== COLLECTED MATERIAL ==
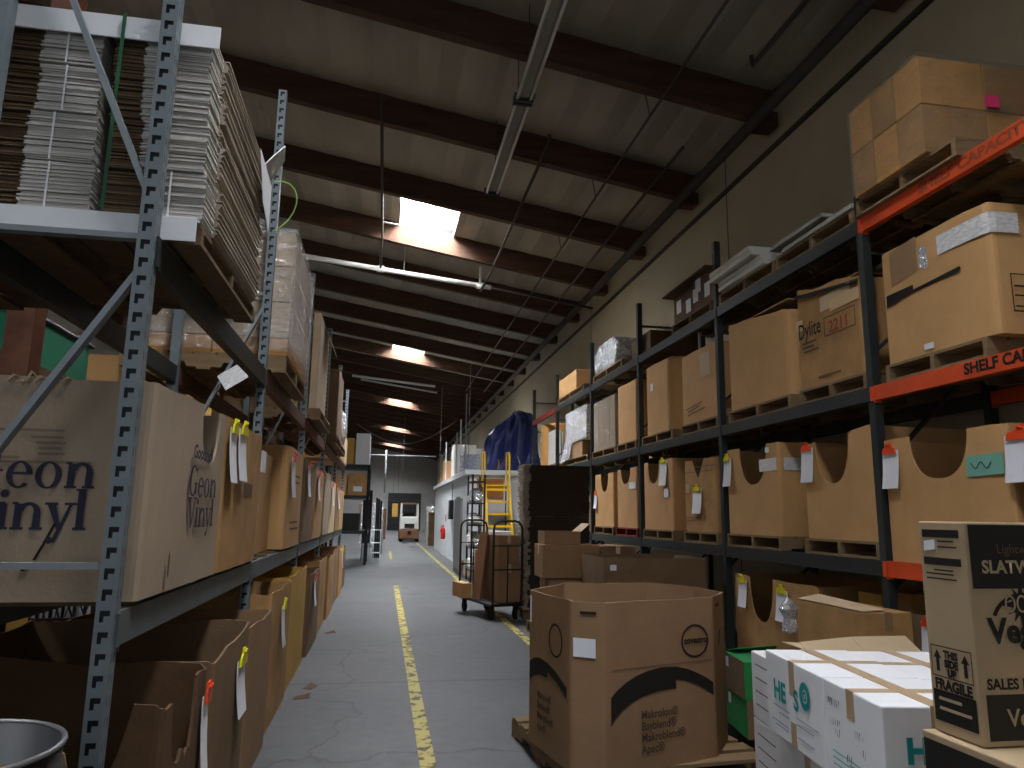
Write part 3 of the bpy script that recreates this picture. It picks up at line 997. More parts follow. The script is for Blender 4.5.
c1a = gay1('tan bulk box whose cut-out leaves a low and a high corner, past the orange bay', 5.05, 6.00, 'cb_tan', [(.19, .66, .46, 'U')], 13, pal='bulk box with one high corner', ztops=[.80, .89, .87, .84], bulge=.006)
clip_sheet(c1a, .09, .78, 'white sheet on a red clip at the low corner of the cut-out bulk box', 'clip_red', .18, .30)
c1b = gay1('tan bulk box with a deep round cut-out and printed labels wrapping its corner', 6.43, 7.50, 'cb_tan', [(.30, .86, .50, 'U')], 14, pal='bulk box with the deep round cut-out', h=.89, bulge=.008)
c1b.patch('label', .72, 1.05, .62, .74, 'label_print', out=-.004)
c1b.patch('sticker', .86, .93, .80, .85, 'paper')
mb = MB(); mb.box(.05, .55, -c1b.w / 2 - .014, -c1b.w / 2 - .012, .62, .74); mb.build('label', M['label_print'], c1b.o)
clip_sheet(c1b, .055, .80, 'white sheet on a yellow clip at the upright beside the deep round cut-out', 'clip_yellow', .17, .30)
c2a = gay1('tan bulk box with a narrow V-shaped notch in its front', 7.76, 8.66, 'cb_worn', [(.24, .58, .63, 'V')], 15, pal='bulk box with the V-shaped notch', h=.85, bulge=.006)
c2a.patch('sticker', .06, .17, .46, .56, 'cb_pale')
mb = MB()
for (a, b, c) in ((.05, .85, .70), (.05, .45, .16), (.05, .3, .12), (.3, .9, .755)):
    mb.flat(rc(a, c, b, c + .008), (-.0135, c2a.w / 2, 0), XF, ZF)
mb.build('creases', M['ink_faint'], c2a.o, fix=False)
clip_sheet(c2a, .40, .50, 'white sheet on a yellow clip below the V-shaped notch', 'clip_yellow', .24, .29)
c2b = gay1('reddish tan bulk box with a deep U cut-out and sheet hung beside it', 9.04, 10.12, 'cb_pink', [(.18, .62, .62, 'U')], 16, pal='reddish bulk box with the deep U cut-out', h=.93, bulge=.008)
c2b.patch('sticker', .80, .96, .42, .54, 'paper')
clip_sheet(c2b, .80, .90, 'white sheet on a yellow clip beside the deep U cut-out of the reddish box', 'clip_yellow', .24, .32)
c3a = gay1('reddish tan bulk box with white printed label right of its round cut-out', 10.42, 11.36, 'cb_pink', [(.20, .66, .66, 'U')], 17, pal='bulk box between the third upright and a white-labelled cut-out', h=.90, pm='wood_red')
c3a.patch('label', .62, .92, .58, .68, 'label_print')
c3b = gay1('tan bulk box with a small round cut-out at the far end of the low shelf', 11.56, 12.62, 'cb_tan', [(.36, .80, .58, 'U')], 18, pal='bulk box beside the dark stack, with a small cut-out', h=.88)
clip_sheet(c3b, .10, .56, 'white sheet on a red clip at the far end of the low shelf', 'clip_red', .17, .26)
bxx = Box('bulk_box', 'pale box glimpsed behind the dark stack on the low shelf', 'box', 'R', FX, 13.0, 14.1, Z1 + .0, .7, 1.0, 'cb_pale', group=G1, seed=19)

# ------------------------------------------------------------------ top level
pallet(3.62, 3.88, 4.95, Z3, 'R', 'pale wooden pallet on the top orange beam under film-wrapped cartons', d=1.08)
o = thing('wrapped_cartons', 'tall film-wrapped block of brown cartons on the top orange beam', 'wrapped pallet load', (3.58, 4.50, Z3 + PH))
for k in range(2):
    for j in range(3):
        for i in range(2):
            q = MB(); q.box(.52 * i, .52 * (i + 1) - .006, -.39 + .26 * j, -.39 + .26 * (j + 1) - .006, .37 * k, .37 * (k + 1) - .006)
            q.build('carton', M['cb_amber'] if (i + j + k) % 2 else M['cb_worn'], o, bevel=.006)
q = MB(); q.box(-.012, 1.05, -.405, .405, .03, .755); q.build('stretch_wrap', M['wrap'], o)
q = MB(); q.box(.50, .60, -.425, -.410, .38, .47); q.build('sticker', M['pink'], o)['label'] = 'round pink sticker'
q = MB(); q.lathe([(0, 0), (.16, .02), (.20, .12), (.16, .24), (0, .27)], 4.25, 3.35, 14)
tag(q.build('film_bundle', M['wrap_white'], None, smooth=True), 'white bundled film on the top shelf beyond the wrapped cartons', 'film bundle')
q = MB(); q.box(4.0, 4.7, 2.45, 3.1, Z3 + .0, Z3 + .0 + .9)
tag(q.build('carton', M['cb_pale'], None, bevel=.01), 'pale carton at the nearest end of the top orange shelf', 'box')
bpy.data.objects['film_bundle'].location.z = Z3

P0 = 'wooden pallet under the loose stack of thin boards on the top shelf'
pallet(3.67, 5.06, 6.26, Z3, 'R', 'wooden pallet holding thin grey boards next to the film-wrapped cartons')
for k, (a, b, dx, n) in enumerate(((5.05, 6.2, .0, 5), (5.5, 6.45, .03, 4))):
    o = thing('board_stack', ['low fanned stack of thin grey boards next to the wrapped cartons', 'second fanned stack of thin boards lying on the lower boards'][k], 'boards', (3.66 + dx, (a + b) / 2, Z3 + PH + k * .115))
    for i in range(n):
        q = MB(); q.box(.02 * i, .95 + .01 * i, -(b - a) / 2 + .03 * i, (b - a) / 2 + .02 * i - .06, .022 * i, .022 * i + .014)
        q.build('board', M['foam'] if i % 2 else M['foam_edge'], o)
pallet(3.67, 6.30, 7.50, Z3, 'R', 'wooden pallet under the thick white panels on the top shelf')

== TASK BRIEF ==
Repeat the material above in full and exactly, omitting the pictures.

== PROBLEM SOLUTION ==
Write part 3 of the bpy script that recreates this picture. It picks up at line 997. More parts follow. The script is for Blender 4.5.
c1a = gay1('tan bulk box whose cut-out leaves a low and a high corner, past the orange bay', 5.05, 6.00, 'cb_tan', [(.19, .66, .46, 'U')], 13, pal='bulk box with one high corner', ztops=[.80, .89, .87, .84], bulge=.006)
clip_sheet(c1a, .09, .78, 'white sheet on a red clip at the low corner of the cut-out bulk box', 'clip_red', .18, .30)
c1b = gay1('tan bulk box with a deep round cut-out and printed labels wrapping its corner', 6.43, 7.50, 'cb_tan', [(.30, .86, .50, 'U')], 14, pal='bulk box with the deep round cut-out', h=.89, bulge=.008)
c1b.patch('label', .72, 1.05, .62, .74, 'label_print', out=-.004)
c1b.patch('sticker', .86, .93, .80, .85, 'paper')
mb = MB(); mb.box(.05, .55, -c1b.w / 2 - .014, -c1b.w / 2 - .012, .62, .74); mb.build('label', M['label_print'], c1b.o)
clip_sheet(c1b, .055, .80, 'white sheet on a yellow clip at the upright beside the deep round cut-out', 'clip_yellow', .17, .30)
c2a = gay1('tan bulk box with a narrow V-shaped notch in its front', 7.76, 8.66, 'cb_worn', [(.24, .58, .63, 'V')], 15, pal='bulk box with the V-shaped notch', h=.85, bulge=.006)
c2a.patch('sticker', .06, .17, .46, .56, 'cb_pale')
mb = MB()
for (a, b, c) in ((.05, .85, .70), (.05, .45, .16), (.05, .3, .12), (.3, .9, .755)):
    mb.flat(rc(a, c, b, c + .008), (-.0135, c2a.w / 2, 0), XF, ZF)
mb.build('creases', M['ink_faint'], c2a.o, fix=False)
clip_sheet(c2a, .40, .50, 'white sheet on a yellow clip below the V-shaped notch', 'clip_yellow', .24, .29)
c2b = gay1('reddish tan bulk box with a deep U cut-out and sheet hung beside it', 9.04, 10.12, 'cb_pink', [(.18, .62, .62, 'U')], 16, pal='reddish bulk box with the deep U cut-out', h=.93, bulge=.008)
c2b.patch('sticker', .80, .96, .42, .54, 'paper')
clip_sheet(c2b, .80, .90, 'white sheet on a yellow clip beside the deep U cut-out of the reddish box', 'clip_yellow', .24, .32)
c3a = gay1('reddish tan bulk box with white printed label right of its round cut-out', 10.42, 11.36, 'cb_pink', [(.20, .66, .66, 'U')], 17, pal='bulk box between the third upright and a white-labelled cut-out', h=.90, pm='wood_red')
c3a.patch('label', .62, .92, .58, .68, 'label_print')
c3b = gay1('tan bulk box with a small round cut-out at the far end of the low shelf', 11.56, 12.62, 'cb_tan', [(.36, .80, .58, 'U')], 18, pal='bulk box beside the dark stack, with a small cut-out', h=.88)
clip_sheet(c3b, .10, .56, 'white sheet on a red clip at the far end of the low shelf', 'clip_red', .17, .26)
bxx = Box('bulk_box', 'pale box glimpsed behind the dark stack on the low shelf', 'box', 'R', FX, 13.0, 14.1, Z1 + .0, .7, 1.0, 'cb_pale', group=G1, seed=19)

# ------------------------------------------------------------------ top level
pallet(3.62, 3.88, 4.95, Z3, 'R', 'pale wooden pallet on the top orange beam under film-wrapped cartons', d=1.08)
o = thing('wrapped_cartons', 'tall film-wrapped block of brown cartons on the top orange beam', 'wrapped pallet load', (3.58, 4.50, Z3 + PH))
for k in range(2):
    for j in range(3):
        for i in range(2):
            q = MB(); q.box(.52 * i, .52 * (i + 1) - .006, -.39 + .26 * j, -.39 + .26 * (j + 1) - .006, .37 * k, .37 * (k + 1) - .006)
            q.build('carton', M['cb_amber'] if (i + j + k) % 2 else M['cb_worn'], o, bevel=.006)
q = MB(); q.box(-.012, 1.05, -.405, .405, .03, .755); q.build('stretch_wrap', M['wrap'], o)
q = MB(); q.box(.50, .60, -.425, -.410, .38, .47); q.build('sticker', M['pink'], o)['label'] = 'round pink sticker'
q = MB(); q.lathe([(0, 0), (.16, .02), (.20, .12), (.16, .24), (0, .27)], 4.25, 3.35, 14)
tag(q.build('film_bundle', M['wrap_white'], None, smooth=True), 'white bundled film on the top shelf beyond the wrapped cartons', 'film bundle')
q = MB(); q.box(4.0, 4.7, 2.45, 3.1, Z3 + .0, Z3 + .0 + .9)
tag(q.build('carton', M['cb_pale'], None, bevel=.01), 'pale carton at the nearest end of the top orange shelf', 'box')
bpy.data.objects['film_bundle'].location.z = Z3

P0 = 'wooden pallet under the loose stack of thin boards on the top shelf'
pallet(3.67, 5.06, 6.26, Z3, 'R', 'wooden pallet holding thin grey boards next to the film-wrapped cartons')
for k, (a, b, dx, n) in enumerate(((5.05, 6.2, .0, 5), (5.5, 6.45, .03, 4))):
    o = thing('board_stack', ['low fanned stack of thin grey boards next to the wrapped cartons', 'second fanned stack of thin boards lying on the lower boards'][k], 'boards', (3.66 + dx, (a + b) / 2, Z3 + PH + k * .115))
    for i in range(n):
        q = MB(); q.box(.02 * i, .95 + .01 * i, -(b - a) / 2 + .03 * i, (b - a) / 2 + .02 * i - .06, .022 * i, .022 * i + .014)
        q.build('board', M['foam'] if i % 2 else M['foam_edge'], o)
pallet(3.67, 6.30, 7.50, Z3, 'R', 'wooden pallet under the thick white panels on the top shelf')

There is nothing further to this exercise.